The World and Us

Author

W.E.B. Du Bois

Published

January 1, 1922

Unemployment

To us the great outstanding fact today is lack of work and low wage for such as we get. We suffer with the world in this after-war difficulty, but human misfortune beats the more mercilessly upon those who are already unfortunate. When therefore, we know that between three and five million American working men are today unemployed, we may shrewdly guess that in their ranks are nearly a million colored men and women. The black man is the first laborer to be discharged, the first one to have his wages decreased, the last one to be re-hired.

While we suffer most we are not the only ones that suffer. Throughout the civilized world it is this problem of unemployment, and with it the contradictory fact that to retrieve the losses of the war the world needs work as never before to furnish food and clothing and shelter. What is wrong?

The answer is War. War past, present and future. War has destroyed faith and wealth, and human beings. The machinery of industry has broken down and until, slowly and painfully, it is restored, we must suffer.

Disarmament

Most of us may think that we have little personal interest in disarmament. We have only to remember that in the last fifty years, the United States Government has spent thirty-four billion dollars for war and only ten billions for everything else. This means that every American family contributes two hundred and fourteen dollars a year to pay the 1921 taxes, where the same family paid thirty-three dollars a year to pay the 1913 taxes. The burden of this cost of war has become intolerable, and it falls heaviest on the poor and the black.

The world is meeting to try and throw it off but no sooner does it meet than the race problem appears. We can disarm only because of faith in each other. The white world is asking how much faith they can have in Japan; but Japan and India and Africa and even the wise ones in China,—in fact, the majority of men—are asking seriously, in view of the past, how much faith we can have in the white world.

Take the matter of China: Who are the aggressors upon China? They are Great Britain, France and Japan; and of these three the greatest and most persistent aggressor has been Great Britain. Yet there is not the slightest chance of Great Britain giving up today a single advantage that she has in China, while, on the other hand, insidiously and carefully prepared propaganda, is making the white world think that the only enemy of China is Japan.

The whole thing could be easily settled. There is Australia, a great empty continent containing five million people, where it could easily support one hundred million. It is being held for white settlers who do not come, while colored people are being kept out. Let Australia open its doors to its natural colored settlers; let Great Britain give up Tibet, Szechuan, Hong-Kong, Weihaiwei and her economic concessions in the Yangtse valley; let France surrender Indo-China and her industrial domination in south China; let Japan get out of Kiao Chow, Mongolia and Manchuria; and let the United States cease her frantic efforts to force white debt slavery on China through a consortium of big banks.
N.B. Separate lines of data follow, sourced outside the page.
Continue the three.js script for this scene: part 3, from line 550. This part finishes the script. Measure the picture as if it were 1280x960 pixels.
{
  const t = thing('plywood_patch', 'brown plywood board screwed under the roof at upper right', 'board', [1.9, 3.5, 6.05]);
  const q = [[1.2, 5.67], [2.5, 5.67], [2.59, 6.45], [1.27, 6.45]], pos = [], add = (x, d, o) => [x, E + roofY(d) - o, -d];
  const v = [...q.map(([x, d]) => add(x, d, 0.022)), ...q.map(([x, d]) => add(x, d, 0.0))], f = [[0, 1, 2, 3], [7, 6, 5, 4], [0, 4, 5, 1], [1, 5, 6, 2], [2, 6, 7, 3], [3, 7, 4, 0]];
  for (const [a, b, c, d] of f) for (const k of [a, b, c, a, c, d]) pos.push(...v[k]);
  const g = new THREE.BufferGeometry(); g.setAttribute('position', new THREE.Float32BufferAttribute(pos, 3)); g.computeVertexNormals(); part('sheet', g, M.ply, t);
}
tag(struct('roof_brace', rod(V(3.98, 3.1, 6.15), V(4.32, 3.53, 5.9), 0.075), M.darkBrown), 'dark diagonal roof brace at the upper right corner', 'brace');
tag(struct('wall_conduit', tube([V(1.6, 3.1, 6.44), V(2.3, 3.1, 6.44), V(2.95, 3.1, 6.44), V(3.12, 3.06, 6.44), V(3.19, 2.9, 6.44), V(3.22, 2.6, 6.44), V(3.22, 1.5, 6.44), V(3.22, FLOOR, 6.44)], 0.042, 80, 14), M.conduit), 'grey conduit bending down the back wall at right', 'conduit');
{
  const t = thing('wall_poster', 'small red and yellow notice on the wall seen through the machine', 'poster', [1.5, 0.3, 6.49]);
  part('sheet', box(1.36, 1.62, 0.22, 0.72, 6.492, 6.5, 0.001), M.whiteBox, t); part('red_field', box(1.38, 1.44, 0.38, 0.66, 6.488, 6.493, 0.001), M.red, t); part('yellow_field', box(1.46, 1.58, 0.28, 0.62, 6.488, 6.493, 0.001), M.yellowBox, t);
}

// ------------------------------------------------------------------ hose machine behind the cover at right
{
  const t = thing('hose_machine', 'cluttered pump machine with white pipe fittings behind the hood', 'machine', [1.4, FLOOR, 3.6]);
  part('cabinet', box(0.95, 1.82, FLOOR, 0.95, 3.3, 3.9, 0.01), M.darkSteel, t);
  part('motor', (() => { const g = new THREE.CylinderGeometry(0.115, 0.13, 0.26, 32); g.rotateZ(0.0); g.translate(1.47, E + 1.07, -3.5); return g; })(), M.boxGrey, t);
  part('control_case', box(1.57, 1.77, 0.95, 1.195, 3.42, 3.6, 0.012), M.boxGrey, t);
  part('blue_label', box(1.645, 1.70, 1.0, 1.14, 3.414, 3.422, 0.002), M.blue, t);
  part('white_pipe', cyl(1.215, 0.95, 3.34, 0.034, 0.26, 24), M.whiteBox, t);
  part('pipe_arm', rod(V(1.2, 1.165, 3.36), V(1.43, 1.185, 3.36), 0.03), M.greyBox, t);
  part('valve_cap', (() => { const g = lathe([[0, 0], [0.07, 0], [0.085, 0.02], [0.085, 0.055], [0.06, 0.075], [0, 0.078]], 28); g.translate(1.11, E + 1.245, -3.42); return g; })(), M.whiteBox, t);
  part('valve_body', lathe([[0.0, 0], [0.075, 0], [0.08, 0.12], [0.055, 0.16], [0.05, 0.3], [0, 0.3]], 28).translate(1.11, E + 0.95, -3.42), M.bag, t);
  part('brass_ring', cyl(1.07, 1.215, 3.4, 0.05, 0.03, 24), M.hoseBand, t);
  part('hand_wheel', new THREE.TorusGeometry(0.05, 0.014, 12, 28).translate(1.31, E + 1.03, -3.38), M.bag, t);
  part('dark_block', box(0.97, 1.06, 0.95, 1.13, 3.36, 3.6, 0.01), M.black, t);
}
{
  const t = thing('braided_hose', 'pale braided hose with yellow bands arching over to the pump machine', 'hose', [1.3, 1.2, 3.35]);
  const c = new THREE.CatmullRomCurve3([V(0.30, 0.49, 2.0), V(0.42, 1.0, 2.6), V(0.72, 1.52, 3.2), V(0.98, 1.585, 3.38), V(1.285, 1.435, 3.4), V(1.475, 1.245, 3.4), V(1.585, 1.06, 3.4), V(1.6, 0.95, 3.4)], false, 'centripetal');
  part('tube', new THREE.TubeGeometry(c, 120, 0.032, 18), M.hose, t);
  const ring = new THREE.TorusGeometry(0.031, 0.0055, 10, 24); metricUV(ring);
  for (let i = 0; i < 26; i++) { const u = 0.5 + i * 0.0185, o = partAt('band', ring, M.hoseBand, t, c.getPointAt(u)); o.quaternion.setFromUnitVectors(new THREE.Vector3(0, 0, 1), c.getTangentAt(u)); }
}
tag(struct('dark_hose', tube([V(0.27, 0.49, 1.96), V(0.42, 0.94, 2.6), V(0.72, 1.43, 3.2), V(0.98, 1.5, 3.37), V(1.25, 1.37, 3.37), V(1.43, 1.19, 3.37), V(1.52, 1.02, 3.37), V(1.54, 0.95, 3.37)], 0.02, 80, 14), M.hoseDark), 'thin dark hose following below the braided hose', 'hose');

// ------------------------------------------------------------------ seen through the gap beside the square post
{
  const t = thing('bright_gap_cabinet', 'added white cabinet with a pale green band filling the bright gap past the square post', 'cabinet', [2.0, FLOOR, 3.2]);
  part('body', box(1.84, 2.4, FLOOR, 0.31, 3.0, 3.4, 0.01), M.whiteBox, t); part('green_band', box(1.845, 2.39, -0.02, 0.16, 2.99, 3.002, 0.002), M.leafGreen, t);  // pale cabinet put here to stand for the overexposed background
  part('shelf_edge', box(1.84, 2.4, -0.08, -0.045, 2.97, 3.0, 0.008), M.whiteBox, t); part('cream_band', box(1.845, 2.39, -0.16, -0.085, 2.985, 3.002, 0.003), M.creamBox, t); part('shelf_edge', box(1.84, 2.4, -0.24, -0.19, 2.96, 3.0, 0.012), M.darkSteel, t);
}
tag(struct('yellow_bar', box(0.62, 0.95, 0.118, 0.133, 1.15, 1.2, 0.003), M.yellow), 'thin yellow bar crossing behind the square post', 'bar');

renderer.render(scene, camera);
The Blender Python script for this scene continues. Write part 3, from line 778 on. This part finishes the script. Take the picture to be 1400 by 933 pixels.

Then the East could well afford to give up its armies and navies and seek the path of peace.

Strikes

The strike is a method of industrial warfare by means of which white laborers in the last century have bettered their condition. Colored laborers have not been able to do so because they have been excluded from white unions, and have not themselves yet learned, or been in a position to learn, the secret of organization. They have consequently been tossed back and forth as shuttle-cocks between white employer and white union laborer. They look, therefore, today, upon the strike as either something that does not concern them or an opportunity to get a job which a white man has given up.

Few of them are in the clothing-making industry and are not touched by the garment makers’ strike. Very few of them were threatened by the proposed railway strike. Large numbers of them are always involved in coal and packing house strikes. But whether directly involved or not, they must watch this industrial war with palpitating interest. Undoubtedly the strike as an industrial weapon is too costly and is passing, but the union organization is still here and the colored laborer must learn to use it.

Ireland and India

The real question of Ireland today is how much of the island is going to be allowed to govern itself and how much of it the industrial interests of Ulster are going to be able to keep as a part of England, and as a center of English power.

The Treaty of Peace brings Irish Freedom nearer and increases the hope of freedom for all men.

In India the case is more complicated. Here are hundreds of millions, ignorant and poverty-stricken almost beyond belief, and yet upheld by fine traditions of family, work and religion, who are seeking to gain control of their own lands and their own souls.

One party marches toward armed resistance with war on the horizon; another party proposes non-resistance and refusal to cooperate in any work or government with the British masters.

It is a marvellously interesting fight and we should watch its every step.

Visitors

Daily there come to our shores, and lately in larger numbers than usual, men and women of other nations to see America. Very few of them see that tenth of America which we represent. They may meet us casually on Pullman cars or as servants and laborers, but they do not know us and do not try to know us, because they do not realize that there is anything in us worth the knowing. On the other hand, by both deliberate and accidental propaganda, they are told of all the evil concerning us which they do not see and they go home to spread this knowledge or lack of knowledge concerning us.

Sometimes, to be sure, a Foch may see a black regiment or the Disarmament Conferees may note the power and growth of darker Washington, but we have yet to solve the problem of letting the world really see us.